Brexit-Gespräche Trennung in Zeitlupe
Die fünfte Verhandlungsrunde zwischen der EU und Großbritannien endet heute - doch wirkliche Fortschritte bei den Brexit-Gesprächen gab es bislang nicht. Wichtige Fragen wie die künftigen Rechte von EU-Bürgern oder die Finanzforderungen der EU sind weiter strittig. Doch der Druck auf London wächst.
Je mehr Zeit verrinnt bei den Brexit-Gesprächen, umso größer wird auch die Nervosität. Das ist in dieser Verhandlungswoche mehr als deutlich geworden: Wieder einmal hat die britische Premierministerin Theresa May den Druck auf die EU zu erhöhen versucht, indem sie den Eindruck erweckte, man könne auch mit einem Scheitern der Gespräche ganz gut leben. So veröffentlichte sie Pläne für einen ungeregelten Ausstieg aus der Europäischen Union.
EU-Ratspräsident Donald Tusk spielte den Ball zügig zurück über den Ärmelkanal: Er hoffe, dass es "ausreichende Fortschritte" bei den Verhandlungen bis Dezember gebe. Sonst müsse man sich "gemeinsam mit den britischen Freunden" ansehen, wo die Reise hingehe. Womit Tusk auch bereits vorwegnahm, dass der EU-Gipfel kommende Woche jedenfalls keinen ausreichenden Fortschritt in Phase 1 der Gespräche feststellen werde. Genau das hatten sich die Briten jedoch ursprünglich sehnlich gewünscht, weil sie so schnell wie möglich in Phase 2 und Verhandlungen über ein Handelsabkommen einsteigen möchten. Doch bislang schleppen sich die Scheidungsgespräche nur im Zeitlupentempo voran.
Lauter offene Fragen
Insbesondere beim Thema Ausstiegsrechnung, die sich einigen Schätzungen zufolge auf bis zu 100 Milliarden Euro belaufen könnte, kommt man bislang kein bisschen von der Stelle. Dass es hier zum richtigen Krach nach Rosenkriegsart kommt, ist weiter nicht ausgeschlossen. Auch die Frage, wie offen oder durchlässig künftig die Grenze zu Nordirland gestaltet werden soll, ist gänzlich ungeklärt.

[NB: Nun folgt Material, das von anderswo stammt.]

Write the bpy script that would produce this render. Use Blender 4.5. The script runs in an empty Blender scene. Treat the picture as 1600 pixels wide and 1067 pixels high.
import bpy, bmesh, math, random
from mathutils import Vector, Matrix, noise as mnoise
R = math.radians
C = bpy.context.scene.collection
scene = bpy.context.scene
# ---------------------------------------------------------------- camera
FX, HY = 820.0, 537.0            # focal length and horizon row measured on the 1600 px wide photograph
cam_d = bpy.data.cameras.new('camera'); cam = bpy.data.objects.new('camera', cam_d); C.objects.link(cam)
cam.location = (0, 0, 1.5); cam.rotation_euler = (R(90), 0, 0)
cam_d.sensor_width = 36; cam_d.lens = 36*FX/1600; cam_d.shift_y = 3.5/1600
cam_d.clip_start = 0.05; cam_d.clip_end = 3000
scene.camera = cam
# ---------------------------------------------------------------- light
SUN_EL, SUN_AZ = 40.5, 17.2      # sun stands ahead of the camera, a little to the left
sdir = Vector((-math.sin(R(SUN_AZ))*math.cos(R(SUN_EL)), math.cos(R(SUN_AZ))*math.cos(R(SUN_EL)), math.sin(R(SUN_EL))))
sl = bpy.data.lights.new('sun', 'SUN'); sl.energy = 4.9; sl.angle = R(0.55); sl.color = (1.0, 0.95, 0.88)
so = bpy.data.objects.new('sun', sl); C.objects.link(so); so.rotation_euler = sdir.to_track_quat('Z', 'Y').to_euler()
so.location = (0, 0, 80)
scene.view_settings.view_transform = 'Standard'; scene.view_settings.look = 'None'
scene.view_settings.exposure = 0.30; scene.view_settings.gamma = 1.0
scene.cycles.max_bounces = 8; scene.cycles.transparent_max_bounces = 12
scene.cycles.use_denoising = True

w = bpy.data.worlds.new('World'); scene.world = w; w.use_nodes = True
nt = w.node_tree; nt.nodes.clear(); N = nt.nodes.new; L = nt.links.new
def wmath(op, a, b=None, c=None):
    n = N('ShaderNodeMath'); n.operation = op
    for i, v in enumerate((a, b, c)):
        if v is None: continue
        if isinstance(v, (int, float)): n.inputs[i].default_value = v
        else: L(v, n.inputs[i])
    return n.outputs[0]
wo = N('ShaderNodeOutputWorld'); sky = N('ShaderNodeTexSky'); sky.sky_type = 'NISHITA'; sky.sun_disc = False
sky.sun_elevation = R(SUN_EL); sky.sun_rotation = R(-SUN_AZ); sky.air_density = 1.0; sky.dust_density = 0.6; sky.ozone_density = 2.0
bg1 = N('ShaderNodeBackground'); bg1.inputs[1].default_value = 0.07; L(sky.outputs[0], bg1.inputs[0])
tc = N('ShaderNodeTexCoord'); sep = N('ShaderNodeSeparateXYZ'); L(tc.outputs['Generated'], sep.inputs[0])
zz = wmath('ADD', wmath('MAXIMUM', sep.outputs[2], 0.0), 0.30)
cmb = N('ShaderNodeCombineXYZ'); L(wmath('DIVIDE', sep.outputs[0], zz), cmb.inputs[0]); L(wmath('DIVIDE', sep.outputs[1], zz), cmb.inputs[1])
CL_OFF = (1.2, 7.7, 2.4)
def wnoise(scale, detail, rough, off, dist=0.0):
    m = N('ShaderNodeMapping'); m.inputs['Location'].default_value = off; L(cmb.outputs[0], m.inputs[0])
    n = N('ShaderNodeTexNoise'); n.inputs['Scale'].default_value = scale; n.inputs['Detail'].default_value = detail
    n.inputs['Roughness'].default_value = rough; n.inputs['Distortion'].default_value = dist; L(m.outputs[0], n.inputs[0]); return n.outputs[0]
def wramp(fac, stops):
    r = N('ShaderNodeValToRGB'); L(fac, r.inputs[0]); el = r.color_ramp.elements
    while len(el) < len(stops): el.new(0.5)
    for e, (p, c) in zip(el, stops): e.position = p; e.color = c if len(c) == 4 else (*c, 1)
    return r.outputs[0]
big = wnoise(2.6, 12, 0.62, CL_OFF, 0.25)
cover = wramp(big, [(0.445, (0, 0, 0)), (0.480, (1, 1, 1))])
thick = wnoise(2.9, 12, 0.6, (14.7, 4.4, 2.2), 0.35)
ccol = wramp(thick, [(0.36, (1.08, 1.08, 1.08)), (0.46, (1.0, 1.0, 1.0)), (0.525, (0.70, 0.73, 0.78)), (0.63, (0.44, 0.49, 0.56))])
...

Immerhin gibt es kleine Fortschritte atmosphärischer Art: Beide Seiten verzichten derzeit auf verbale Schärfe. Die EU-Seite zeigte sich offen für den Verschlag von Premierministerin May, dass die Briten für eine Übergangszeit von zwei Jahren ab dem Frühjahr 2019 Mitglied des Binnenmarktes bleiben könnten. Allerdings hieße das: Sie hätten weniger Rechte, aber die gleichen Pflichten wie vorher.
Keine klare Haltung?
Die insgesamt schleppenden Gespräche erklären sich nicht wenige in Brüssel damit, dass die May-Regierung in sich völlig zerstritten sei - und so gar nicht mit einer klaren Haltung am Verhandlungstisch sitzen könne. Jedenfalls ist auch mehr als ein halbes Jahr nach Einreichen des Scheidungsgesuchs kein bisschen klarer, wie sich das künftige Verhältnis nach der Trennung gestalten wird. Nur eines ist gewiss: Dass Großbritannien ab Ende März 2019 nicht mehr Mitglied der EU sein wird.